Completed Portraits: British 20th C, South East England: Artists and Subjects 11 Did Faversham artist Fred Woodington paint this portrait of 'Florence Emily Graham, Mayor'?

KT_FAV_01_014
Topic: Artist

It has been suggested that the portrait of the first female Mayor of Faversham, Florence Emily Graham, is by a Faversham artist, Fred Woodington. Can anyone throw any further light on the matter?

There is possibly a very faint signature on the lower-right of this painting but it cannot be made out.

Faversham Town Council, Mayor's Parlour and Guildhall, Entry reviewed by Art UK

Completed, Outcome

Jade Audrey King,

The artist and execution date of this work have been amended to:

Frederick Christopher Woodington (1904–1982)
Date painted: 1960

These changes will appear on the Your Paintings website by the end of November 2014. Thank you to all for participating in this discussion. To those viewing this discussion for the first time, please see below for all comments that led to this conclusion.

10 comments

Jade Audrey King,

The website invaluable.com (http://tinyurl.com/mg347eo) indicates Fred Woodington to be the brother of Walter Percy Woodington (1916–2000). It also indicates Fred Woodington was a member of the Faversham Art Society.

Incidentally, Walter Woodington has works in public collections (and so is featured on Your Paintings: http://tinyurl.com/md4skmd). PCF would write to the copyright holder of Walter Woodington's works to enquire about this portrait, but unfortunately our copyright team have not yet been able to trace the copyright holder of Walter Woodington's works: the search is ongoing.

Osmund Bullock,

The signature may be hard to interpret, but it doesn't look that faint. However, even on Your Paintings the resolution is not high enough to make even a stab at it.

There is next to nothing on Fred Woodington that I can find online, except in the context of his artist brother Walter Percy Woodington (who was a portraitist). I would be surprised that someone so obviously technically skilled had left so little record of their artistic existence. Florence Graham was Mayor 1956-7, so I imagine the portrait dates from then.

I cannot at the moment even find the right Fred Woodington in genealogical terms, though a more careful search may pin him down (no time just now).

It really would - or could - be helpful if we can get a high-ish resolution image of that signature. Some people here are very good at interpreting them, something that is easier when you have a bank of possible artists in your subconscious.

Tim Williams,

Their father was also called Frederick. Either the father or Fred has the initial W as a middle name as Walter exhibited a portrait of F.W.Woodington at the RA in 1945. Walter was a curator of the RA schools for many years.

Have nothing on Fred - you'd have to contact Faversham Art Society to see if they have anything. Like Osmund, I'm surprised someone this skilled has no legacy. High res of the sig. should clear things up.

Osmund Bullock,

Right, found him - thanks for the clue, Tim.

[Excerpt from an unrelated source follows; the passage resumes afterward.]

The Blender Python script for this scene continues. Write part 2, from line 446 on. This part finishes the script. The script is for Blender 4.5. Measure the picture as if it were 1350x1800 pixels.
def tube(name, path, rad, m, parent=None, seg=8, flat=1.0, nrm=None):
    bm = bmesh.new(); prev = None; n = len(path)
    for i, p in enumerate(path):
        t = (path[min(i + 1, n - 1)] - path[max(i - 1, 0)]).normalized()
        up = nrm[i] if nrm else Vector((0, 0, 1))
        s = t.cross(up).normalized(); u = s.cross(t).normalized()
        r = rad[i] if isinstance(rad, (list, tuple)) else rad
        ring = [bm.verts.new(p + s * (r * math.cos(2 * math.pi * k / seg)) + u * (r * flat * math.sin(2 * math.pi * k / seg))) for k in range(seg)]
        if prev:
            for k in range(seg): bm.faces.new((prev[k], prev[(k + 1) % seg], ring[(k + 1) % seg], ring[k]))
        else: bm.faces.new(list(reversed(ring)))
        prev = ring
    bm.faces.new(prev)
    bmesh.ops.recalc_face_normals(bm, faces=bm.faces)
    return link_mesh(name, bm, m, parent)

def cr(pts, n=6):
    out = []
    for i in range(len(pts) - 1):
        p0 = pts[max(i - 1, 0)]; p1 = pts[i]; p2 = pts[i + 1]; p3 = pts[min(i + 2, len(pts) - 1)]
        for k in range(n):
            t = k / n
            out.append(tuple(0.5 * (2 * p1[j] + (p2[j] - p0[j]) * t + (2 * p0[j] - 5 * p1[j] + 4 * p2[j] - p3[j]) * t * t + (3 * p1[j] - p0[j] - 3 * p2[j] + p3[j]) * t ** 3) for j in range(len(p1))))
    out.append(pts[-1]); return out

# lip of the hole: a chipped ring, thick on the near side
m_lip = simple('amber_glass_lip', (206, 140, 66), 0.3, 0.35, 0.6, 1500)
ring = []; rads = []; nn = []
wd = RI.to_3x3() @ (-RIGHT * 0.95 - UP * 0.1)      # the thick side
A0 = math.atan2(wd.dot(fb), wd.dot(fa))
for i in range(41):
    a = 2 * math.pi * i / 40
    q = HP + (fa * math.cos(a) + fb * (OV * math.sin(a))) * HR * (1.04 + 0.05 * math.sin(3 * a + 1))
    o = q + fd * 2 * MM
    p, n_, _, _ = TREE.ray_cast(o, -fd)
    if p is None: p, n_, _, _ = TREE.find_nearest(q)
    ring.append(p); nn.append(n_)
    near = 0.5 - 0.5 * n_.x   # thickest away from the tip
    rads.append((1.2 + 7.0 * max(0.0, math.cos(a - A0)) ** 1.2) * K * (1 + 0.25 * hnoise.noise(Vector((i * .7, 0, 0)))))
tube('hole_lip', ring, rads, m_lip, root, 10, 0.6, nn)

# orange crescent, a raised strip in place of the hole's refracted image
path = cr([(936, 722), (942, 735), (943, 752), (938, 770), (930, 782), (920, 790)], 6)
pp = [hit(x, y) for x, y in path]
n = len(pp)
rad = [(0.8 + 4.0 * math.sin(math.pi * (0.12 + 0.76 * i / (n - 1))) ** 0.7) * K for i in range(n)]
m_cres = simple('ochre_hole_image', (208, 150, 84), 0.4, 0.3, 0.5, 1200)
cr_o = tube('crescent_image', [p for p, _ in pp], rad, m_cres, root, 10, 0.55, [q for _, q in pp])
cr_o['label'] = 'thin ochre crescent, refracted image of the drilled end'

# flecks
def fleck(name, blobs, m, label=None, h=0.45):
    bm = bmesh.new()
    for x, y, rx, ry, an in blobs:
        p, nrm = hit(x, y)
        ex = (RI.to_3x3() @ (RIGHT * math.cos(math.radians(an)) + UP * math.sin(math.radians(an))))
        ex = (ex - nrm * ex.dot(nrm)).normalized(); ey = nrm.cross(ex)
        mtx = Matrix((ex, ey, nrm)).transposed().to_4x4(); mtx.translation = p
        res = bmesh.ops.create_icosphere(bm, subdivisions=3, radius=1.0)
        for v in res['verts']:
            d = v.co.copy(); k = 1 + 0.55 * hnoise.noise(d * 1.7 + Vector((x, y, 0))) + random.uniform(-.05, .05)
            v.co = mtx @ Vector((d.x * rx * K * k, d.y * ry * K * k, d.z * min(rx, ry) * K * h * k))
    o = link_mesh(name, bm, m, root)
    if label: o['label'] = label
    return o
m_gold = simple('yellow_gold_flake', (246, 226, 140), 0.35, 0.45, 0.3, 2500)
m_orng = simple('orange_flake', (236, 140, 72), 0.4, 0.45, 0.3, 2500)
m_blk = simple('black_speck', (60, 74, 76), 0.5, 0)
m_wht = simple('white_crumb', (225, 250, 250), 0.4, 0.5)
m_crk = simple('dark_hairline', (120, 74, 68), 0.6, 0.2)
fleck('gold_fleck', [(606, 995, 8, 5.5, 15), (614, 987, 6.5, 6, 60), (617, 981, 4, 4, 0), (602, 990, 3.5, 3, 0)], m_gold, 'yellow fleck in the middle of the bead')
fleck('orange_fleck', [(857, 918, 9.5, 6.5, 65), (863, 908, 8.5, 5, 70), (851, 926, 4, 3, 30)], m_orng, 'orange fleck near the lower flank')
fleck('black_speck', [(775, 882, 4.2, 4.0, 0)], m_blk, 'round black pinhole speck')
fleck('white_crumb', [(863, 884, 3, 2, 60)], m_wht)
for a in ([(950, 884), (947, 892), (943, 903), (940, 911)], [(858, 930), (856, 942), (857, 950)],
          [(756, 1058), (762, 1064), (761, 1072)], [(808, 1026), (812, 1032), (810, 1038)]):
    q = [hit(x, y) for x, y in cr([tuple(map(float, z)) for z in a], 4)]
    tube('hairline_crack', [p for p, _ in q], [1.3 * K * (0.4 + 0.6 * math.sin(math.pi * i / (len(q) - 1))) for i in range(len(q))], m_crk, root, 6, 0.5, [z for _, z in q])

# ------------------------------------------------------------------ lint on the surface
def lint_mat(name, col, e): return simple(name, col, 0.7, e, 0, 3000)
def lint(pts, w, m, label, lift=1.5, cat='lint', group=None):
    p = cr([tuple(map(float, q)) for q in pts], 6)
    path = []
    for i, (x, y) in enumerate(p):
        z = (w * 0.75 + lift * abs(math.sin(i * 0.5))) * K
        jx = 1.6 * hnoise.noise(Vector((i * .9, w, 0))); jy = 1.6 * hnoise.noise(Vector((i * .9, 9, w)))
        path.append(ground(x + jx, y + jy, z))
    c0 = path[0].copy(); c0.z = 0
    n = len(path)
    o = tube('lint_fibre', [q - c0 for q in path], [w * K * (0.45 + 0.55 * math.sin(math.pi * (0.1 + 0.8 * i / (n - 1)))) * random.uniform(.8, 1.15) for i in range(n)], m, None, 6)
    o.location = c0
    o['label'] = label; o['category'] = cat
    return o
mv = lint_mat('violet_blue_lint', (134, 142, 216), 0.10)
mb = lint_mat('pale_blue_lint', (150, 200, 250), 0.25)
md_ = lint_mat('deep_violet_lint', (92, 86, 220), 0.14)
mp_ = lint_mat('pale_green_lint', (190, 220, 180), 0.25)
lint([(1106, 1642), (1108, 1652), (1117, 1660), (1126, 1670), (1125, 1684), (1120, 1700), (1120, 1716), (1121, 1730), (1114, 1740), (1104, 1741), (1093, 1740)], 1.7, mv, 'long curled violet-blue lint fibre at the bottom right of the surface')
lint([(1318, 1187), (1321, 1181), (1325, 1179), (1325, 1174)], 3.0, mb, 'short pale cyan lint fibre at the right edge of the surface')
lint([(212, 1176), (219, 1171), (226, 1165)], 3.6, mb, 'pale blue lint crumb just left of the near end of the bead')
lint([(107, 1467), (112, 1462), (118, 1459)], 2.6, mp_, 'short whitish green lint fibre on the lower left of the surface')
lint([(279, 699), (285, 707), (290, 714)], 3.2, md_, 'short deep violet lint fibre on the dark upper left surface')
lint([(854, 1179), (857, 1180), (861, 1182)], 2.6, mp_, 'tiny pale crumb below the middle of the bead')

Frederick Christopher Woodington, born East Ham Nov 1904, died Faversham, Kent, late 1982. He and his much younger brother Walter Percy (1916-2000) were the sons of Frederick William Woodington (1879-1951), a South London butcher (whose brothers and father before him were butchers, too).

Fred junr moved to Faversham from Battersea in the early 1950s. Between 1962 & 1976 he describes himself in his telephone directory listing as 'artist'. Other than that (and what we already know), there is no mention of him as an artist, let alone a portraitist, anywhere. I've also drawn a complete blank in online newspaper archives - not unexpected as the BNA has little post-1940s coverage, and none for Kent papers after 1950.

Walter's c1945 portrait of his father, F.W. Woodington, is quite probably this one, sold at a Canterbury auction earlier this year (Lot 304): http://www.thecanterburyauctiongalleries.com/catalogue/61/pictures

If this is the work of the better-known brother, it seems all but inconceivable that Fred would have been capable of the portrait under discussion.

Sorry, Faversham, but I think it's the wrong man. So we really do need that high-res of the signature now.

Osmund Bullock,

Thank you, Faversham, for that. I'm glad I didn't write, "I'll eat my hat..." - I only changed it from "inconceivable" to "all but inconceivable" at the last minute! I am surprised and suitably chastened. I'm also a little sad that Fred's talent languished largely unrecognized: "Full many a bloom is born to blush unseen..."

To which I might add, while looking in the mirror, a further couplet from the same poem:

"Nor you, ye Proud, impute to these the fault
If Memory o'er their tomb no trophies raise."

And I should probably stick to genealogy in future.

I am happy to confirm that the signature and Osmund Bullock's genealogical researches have confirmed that the artist is Frederick Christopher Woodington (1904-82) and that it is dated 1960.